ZF English

OTE's dilemma: to shake up or not to shake up RomTelecom

28.10.2002, 00:00 10

Ten thousand job cuts by yearend. Significant increases in tariffs for local calls. Freezing all investments.
This is the shock plan that OTE International came up with to solve the problems of cash-strapped RomTelecom. However, the plan will not be enforced immediately, Panagiotis Kargados, the general manager of the national telecom operator hinted yesterday.
Explanation: the Romanian Government has agreed to a capital increase. But the going is only beginning to get tough. A delegation comprised of high-ranking OTE officials will start again negotiations with the Romanian State today in Bucharest.
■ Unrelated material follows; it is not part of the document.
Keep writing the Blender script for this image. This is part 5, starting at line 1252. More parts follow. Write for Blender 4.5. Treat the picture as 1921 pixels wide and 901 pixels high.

The company's shareholding structure is at stake.
Two days before the Romanian government said it had agreed to a $200m capital increase for RomTelecom, the Financial Times ran a story titled "OTE to shake up RomTelecom," describing the tough restructuring plan quoted above. The restructuring planned by OTE had been agreed with the European Bank for Reconstruction and Development (EBRD), the main creditor of the Romanian telecom operator. According to FT, RomTelecom is still meeting payments of interest and principal on a $130m loan from the EBRD. However, the Romanian company also owes about $200m to equipment suppliers, including Greece's Intracom group, Germany-based Siemens and French Alcatel. And debts don't stop here.
"This decision (i.e. the restructuring plan disclosed by FT) was made by the Board before the Romanian Government decided on the share capital increase at RomTelecom and considering the serious financial difficulties RomTelecom is up against," the company's general manager Panagiotis Kargados told Ziarul Financiar.
"Certainly, if negotiations have a positive outcome, this decision may be revised," Kargados stated.
Even if it is little likely for RomTelecom to operate the biggest layoff among Romanian companies since 1989 (10,000 out of 32,000 employees in a short period of time), the management strategy will certainly be changed. According to market sources, last week's visit to Bucharest by the OTE chairman himself, Lefteris Antonakopoulos, was triggered by the unrelenting pressure upon OTE, coming from investors and lenders. OTE, listed on the NYSE and the Athens Stock Exchange, has lost almost 36% of its stock value this year, and RomTelecom has something to do with it. OTE investors are beginning to distrust RomTelecom, which posted losses in Q1 and profit only in the Q2. Even if it owns 35% of capital, which gives it the right to vote in the Board and a 51% usufruct right, OTE wants to handle the management of RomTelecom by itself. It could accomplish this by obtaining the main stake in the company.
However, the Ministry of Communications and IT (MCTI) deemed as "premature" the rumours about OTE getting control over RomTelecom, "as the talks between the two parties are still unfolding."